Secara ideal riset dalam seni seharusnya mampu menangkap spirit kesenian yang ada dalam masyarakat dan mampu menghadirkan realitas tersebut dalam sebuah produk akademis yang apik. Berangkat dari realitas yang ada, kemudian menggunakan metode riset pilihan untuk menjawab persoalan yang diinginkan.

Dengan terlalu latah mengikuti agenda stakeholder sebagai patron, dikhawatirkan riset seni yang dijalankan ISI YK tidak akan mampu menjalankan riset yang ideal dengan metode yang tepat. Riset seni ini akhirnya hanya menjadi jargon demi mengikuti agenda patron, bukan untuk mengurai permasalahan seni yang urgen.

Dalam kesempatan lain Prof. Dr. R.M Soedarsono mengungkapkan pentingnya  Creativity and Knowledge dalam riset seni. Kreativitas dan pengetahuan harus saling mengisi serta seiring sejalan dan menjadi habit dalam jagad seni di perguruan tinggi.  Dengan menjadikan kreativitas dan pengetahuan sebagai “kebiasaan” maka inovasi akan muncul, sehingga seni dapat diimplementasikan dalam kehidupan bermasyarakat dan tak hanya menjadi jargon yang seksi.

Perguruan tinggi seni sudah selayaknya hadir sebagai subjek mandiri yang mampu menempatkan politik secara otentik. Tampak sedikit utopis tetapi pergerakan jaman yang dinamis mulai mempertanyakan kembali redefinisi subjek.
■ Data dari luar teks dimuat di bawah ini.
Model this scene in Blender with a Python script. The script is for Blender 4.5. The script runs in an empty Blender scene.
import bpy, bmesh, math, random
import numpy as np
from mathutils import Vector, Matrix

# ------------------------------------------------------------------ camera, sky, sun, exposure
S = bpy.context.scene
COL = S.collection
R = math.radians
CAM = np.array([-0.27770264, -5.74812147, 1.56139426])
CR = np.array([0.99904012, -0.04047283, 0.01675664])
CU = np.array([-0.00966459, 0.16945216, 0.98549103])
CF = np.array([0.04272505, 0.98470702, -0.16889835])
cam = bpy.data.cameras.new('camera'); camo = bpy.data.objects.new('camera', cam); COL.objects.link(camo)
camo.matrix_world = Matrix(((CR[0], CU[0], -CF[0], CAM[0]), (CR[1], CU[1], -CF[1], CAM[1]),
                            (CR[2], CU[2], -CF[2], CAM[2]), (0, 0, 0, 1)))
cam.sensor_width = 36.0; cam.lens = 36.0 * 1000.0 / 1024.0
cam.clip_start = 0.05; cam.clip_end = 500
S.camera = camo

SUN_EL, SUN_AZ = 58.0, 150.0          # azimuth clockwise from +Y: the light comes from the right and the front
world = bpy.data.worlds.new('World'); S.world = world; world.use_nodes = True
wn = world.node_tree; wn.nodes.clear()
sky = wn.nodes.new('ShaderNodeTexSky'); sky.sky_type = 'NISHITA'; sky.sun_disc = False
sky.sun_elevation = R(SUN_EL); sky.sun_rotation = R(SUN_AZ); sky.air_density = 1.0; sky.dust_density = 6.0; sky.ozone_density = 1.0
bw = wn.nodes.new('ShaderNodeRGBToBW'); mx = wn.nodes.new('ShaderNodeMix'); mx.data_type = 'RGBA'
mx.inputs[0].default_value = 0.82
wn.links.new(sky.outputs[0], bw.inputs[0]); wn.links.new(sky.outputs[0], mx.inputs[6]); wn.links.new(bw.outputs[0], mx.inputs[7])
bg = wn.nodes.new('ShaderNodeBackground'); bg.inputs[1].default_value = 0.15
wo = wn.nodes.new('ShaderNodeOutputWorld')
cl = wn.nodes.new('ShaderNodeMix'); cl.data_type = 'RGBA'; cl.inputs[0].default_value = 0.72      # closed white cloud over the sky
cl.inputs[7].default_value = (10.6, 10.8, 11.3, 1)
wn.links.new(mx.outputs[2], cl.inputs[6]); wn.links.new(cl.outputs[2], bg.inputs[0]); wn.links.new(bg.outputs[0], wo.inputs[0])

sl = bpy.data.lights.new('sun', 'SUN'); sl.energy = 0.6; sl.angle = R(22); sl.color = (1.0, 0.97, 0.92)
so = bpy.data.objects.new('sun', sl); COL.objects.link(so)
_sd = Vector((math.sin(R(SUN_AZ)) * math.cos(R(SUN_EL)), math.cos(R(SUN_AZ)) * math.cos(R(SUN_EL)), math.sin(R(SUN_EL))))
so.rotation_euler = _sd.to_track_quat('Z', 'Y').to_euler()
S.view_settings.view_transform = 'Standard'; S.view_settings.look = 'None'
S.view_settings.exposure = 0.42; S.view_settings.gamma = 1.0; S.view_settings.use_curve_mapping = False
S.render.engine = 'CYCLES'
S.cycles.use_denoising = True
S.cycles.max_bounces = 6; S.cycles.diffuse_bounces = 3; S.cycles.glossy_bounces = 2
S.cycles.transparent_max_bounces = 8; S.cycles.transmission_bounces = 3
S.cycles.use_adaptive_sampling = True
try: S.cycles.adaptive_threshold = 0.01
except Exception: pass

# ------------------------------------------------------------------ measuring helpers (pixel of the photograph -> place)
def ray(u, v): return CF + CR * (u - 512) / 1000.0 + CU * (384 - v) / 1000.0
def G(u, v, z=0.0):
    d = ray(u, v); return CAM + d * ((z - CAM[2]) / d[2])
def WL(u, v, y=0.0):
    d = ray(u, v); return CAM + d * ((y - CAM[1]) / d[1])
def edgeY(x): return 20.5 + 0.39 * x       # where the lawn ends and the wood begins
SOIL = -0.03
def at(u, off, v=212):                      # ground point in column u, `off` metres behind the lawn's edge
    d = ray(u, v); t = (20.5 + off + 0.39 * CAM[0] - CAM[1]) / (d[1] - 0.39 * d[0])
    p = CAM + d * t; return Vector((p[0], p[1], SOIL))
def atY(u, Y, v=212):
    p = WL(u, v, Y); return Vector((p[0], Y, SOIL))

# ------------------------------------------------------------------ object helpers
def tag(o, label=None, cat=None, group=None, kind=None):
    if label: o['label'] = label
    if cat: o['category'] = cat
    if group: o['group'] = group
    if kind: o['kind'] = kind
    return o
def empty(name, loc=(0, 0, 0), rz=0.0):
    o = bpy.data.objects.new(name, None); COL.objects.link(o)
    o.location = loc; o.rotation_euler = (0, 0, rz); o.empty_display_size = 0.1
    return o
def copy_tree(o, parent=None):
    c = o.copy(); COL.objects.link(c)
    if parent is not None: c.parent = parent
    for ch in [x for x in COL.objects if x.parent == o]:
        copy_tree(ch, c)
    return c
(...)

Seharusnya ISI YK menggodok dengan matang wacana riset seni ini, menggembleng staf pengajar, mahasiswa, dan akademisi yang bernaung di bawahnya untuk melakukan riset yang ideal.

Semoga ISI YK mampu mengimplementasikan seni yang berbasis riset dan teknologi tanpa terjebak fluiditas politik. Jika tidak, dikhawatirkan wacana ini sekadar jadi jargon seksi, persis jargon pelestarian budaya semacam ISBI yang sempat dianut karena patron pendidikan tinggi mengarahkan ISI YK ke sana.

 

*Citra Aryandari. Dosen jurusan Etnomusikologi ISI Yogyakarta. Peneliti di Citra Research Center (CRC).